What to produce. Assemble all lines in which the string "scene" appears.

Data block.
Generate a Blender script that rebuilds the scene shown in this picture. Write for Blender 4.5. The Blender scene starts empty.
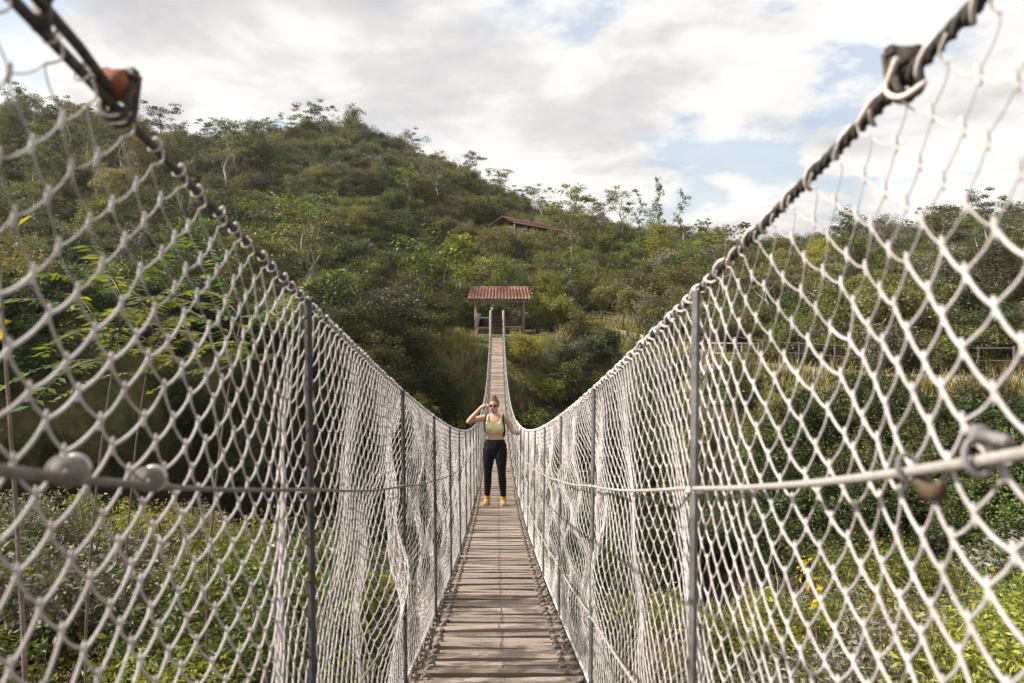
import bpy, math, random
import numpy as np
random.seed(7)
RNG = np.random.default_rng(11)
scn = bpy.context.scene
COL = scn.collection
PI = math.pi
SUN_E, SUN_A, SUN_K, SKY_K, CLOUD_K, EXPO = 38, 2, 5.0, .12, .60, .82
HAZE = .00022
CLOUD_OFF, CLOUD_S, CL0 = (7.1, 0.3, 0), 1.6, .415
F = 796.0                      # focal length in pixels at 1024 wide
A3 = lambda *p: np.array(p, dtype=float)

# ------------------------------------------------------------------ mesh helpers
def mesh_np(name, V, quads=None, tris=None, smooth=True):
    V = np.asarray(V, dtype=np.float32).reshape(-1, 3)
    me = bpy.data.meshes.new(name)
    q = np.zeros((0, 4), int) if quads is None or len(quads) == 0 else np.asarray(quads, int)
    t = np.zeros((0, 3), int) if tris is None or len(tris) == 0 else np.asarray(tris, int)
    me.vertices.add(len(V)); me.vertices.foreach_set('co', V.ravel())
    nl = q.size + t.size
    me.loops.add(nl)
    me.loops.foreach_set('vertex_index', np.concatenate([q.ravel(), t.ravel()]).astype(np.int32))
    me.polygons.add(len(q) + len(t))
    st = np.concatenate([np.arange(len(q)) * 4, q.size + np.arange(len(t)) * 3]).astype(np.int32)
    me.polygons.foreach_set('loop_start', st)
    me.polygons.foreach_set('use_smooth', np.full(len(q) + len(t), smooth))
    me.update(calc_edges=True); me.validate()
    return me

def link(name, me, mat, parent=None, loc=(0, 0, 0)):
    o = bpy.data.objects.new(name, me); COL.objects.link(o)
    o.location = loc
    if mat is not None and me is not None and len(me.materials) == 0: me.materials.append(mat)
    if parent is not None: o.parent = parent
    return o

def tag(o, label=None, cat=None, group=None, kind=None):
    for k, v in (('label', label), ('category', cat), ('group', group), ('kind', kind)):
        if v: o[k] = v
    return o

def empty(name, loc, label, cat, group=None, rz=0):
    o = bpy.data.objects.new(name, None); COL.objects.link(o)
    o.location = loc; o.rotation_euler = (0, 0, rz); o.empty_display_size = .2
    return tag(o, label, cat, group)

class MB:
    """collects verts and faces of one mesh"""
    def __init__(s): s.V = []; s.Q = []; s.T = []; s.n = 0
    def add(s, V, Q=None, T=None):
        V = np.asarray(V, float).reshape(-1, 3); s.V.append(V)
        if Q is not None and len(Q): s.Q.append(np.asarray(Q, int).reshape(-1, 4) + s.n)
        if T is not None and len(T): s.T.append(np.asarray(T, int).reshape(-1, 3) + s.n)
        s.n += len(V); return s
    def tube(s, P, R, n=8, cap=True, flat=None):
        """single swept tube; R scalar / per point, flat=(a,b) scales the section axes"""
        P = np.asarray(P, float); k = len(P)
        R = np.broadcast_to(np.asarray(R, float), (k,))
        T = np.gradient(P, axis=0); T /= np.linalg.norm(T, axis=1, keepdims=True) + 1e-12
        ref = A3(1, 0, 0) if abs(T[0, 0]) < .9 else A3(0, 0, 1)
        u = ref - T[0] * ref.dot(T[0]); u /= np.linalg.norm(u)
        U = np.zeros_like(P)
        for i in range(k):
            u = u - T[i] * u.dot(T[i]); u /= np.linalg.norm(u) + 1e-12; U[i] = u
        W = np.cross(T, U)
        a = np.arange(n) / n * 2 * PI
        fa, fb = flat or (1, 1)
        V = P[:, None] + R[:, None, None] * (np.cos(a)[None, :, None] * fa * U[:, None] + np.sin(a)[None, :, None] * fb * W[:, None])
        V = V.reshape(-1, 3)
        i, j = np.meshgrid(np.arange(k - 1), np.arange(n), indexing='ij')
        b = i * n + j; c = i * n + (j + 1) % n
        Q = np.stack([b, c, c + n, b + n], -1).reshape(-1, 4)
        Tt = []
        if cap:
            V = np.vstack([V, P[0], P[-1]]); m = k * n
            jj = np.arange(n)
            Tt = np.vstack([np.stack([(jj + 1) % n, jj, np.full(n, m)], -1),
                            np.stack([(k - 1) * n + jj, (k - 1) * n + (jj + 1) % n, np.full(n, m + 1)], -1)])
        return s.add(V, Q, Tt)
    def box(s, c, size, rz=0, M=None):
        d = np.array([[x, y, z] for x in (-.5, .5) for y in (-.5, .5) for z in (-.5, .5)]) * np.asarray(size, float)
        if M is not None: d = d @ np.asarray(M).T
        if rz:
            ca, sa = math.cos(rz), math.sin(rz); d = d @ np.array([[ca, sa, 0], [-sa, ca, 0], [0, 0, 1]])
        return s.add(d + np.asarray(c, float), [[0, 1, 3, 2], [4, 6, 7, 5], [0, 4, 5, 1], [2, 3, 7, 6], [0, 2, 6, 4], [1, 5, 7, 3]])
    def ball(s, c, r, n=8, m=6):
        r = np.broadcast_to(np.asarray(r, float), (3,))
        th = np.linspace(0, PI, m + 1)[1:-1]; a = np.arange(n) / n * 2 * PI
        V = np.stack([np.sin(th)[:, None] * np.cos(a), np.sin(th)[:, None] * np.sin(a), np.repeat(np.cos(th)[:, None], n, 1)], -1).reshape(-1, 3)
        V = np.vstack([V, [0, 0, 1], [0, 0, -1]]); k = m - 1
        i, j = np.meshgrid(np.arange(k - 1), np.arange(n), indexing='ij')
        Q = np.stack([i * n + j, i * n + n + j, i * n + n + (j + 1) % n, i * n + (j + 1) % n], -1).reshape(-1, 4)
        jj = np.arange(n)
        T = np.vstack([np.stack([jj, (jj + 1) % n, np.full(n, k * n)], -1),
                       np.stack([(k - 1) * n + (jj + 1) % n, (k - 1) * n + jj, np.full(n, k * n + 1)], -1)])
        return s.add(V * r + np.asarray(c, float), Q, T)
    def tubes_many(s, P, R, n):
        """P (N,k,3): many short ropes at once, sections built against the x axis; R (N,k)"""
        N, k, _ = P.shape
        T = np.gradient(P, axis=1); T /= np.linalg.norm(T, axis=2, keepdims=True) + 1e-12
        X = A3(1, .03, 0)
        U = X - T * (T @ X)[..., None]; U /= np.linalg.norm(U, axis=2, keepdims=True) + 1e-9
        W = np.cross(T, U); a = np.arange(n) / n * 2 * PI
        V = P[:, :, None] + R[:, :, None, None] * (np.cos(a)[:, None] * U[:, :, None] + np.sin(a)[:, None] * W[:, :, None])
        I, i, j = np.meshgrid(np.arange(N), np.arange(k - 1), np.arange(n), indexing='ij')
        b = I * k * n + i * n + j; c = I * k * n + i * n + (j + 1) % n
        return s.add(V.reshape(-1, 3), np.stack([b, c, c + n, b + n], -1).reshape(-1, 4))
    def mesh(s, name, origin=(0, 0, 0), smooth=True):
        V = np.vstack(s.V) - np.asarray(origin, float)
        return mesh_np(name, V, np.vstack(s.Q) if s.Q else None, np.vstack(s.T) if s.T else None, smooth)
    def build(s, name, mat, parent=None, origin=(0, 0, 0), smooth=True, loc=(0, 0, 0)):
        return link(name, s.mesh(name, origin, smooth), mat, parent, loc)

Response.
Generate a Blender script that rebuilds the scene shown in this picture. Write for Blender 4.5. The Blender scene starts empty.
scn = bpy.context.scene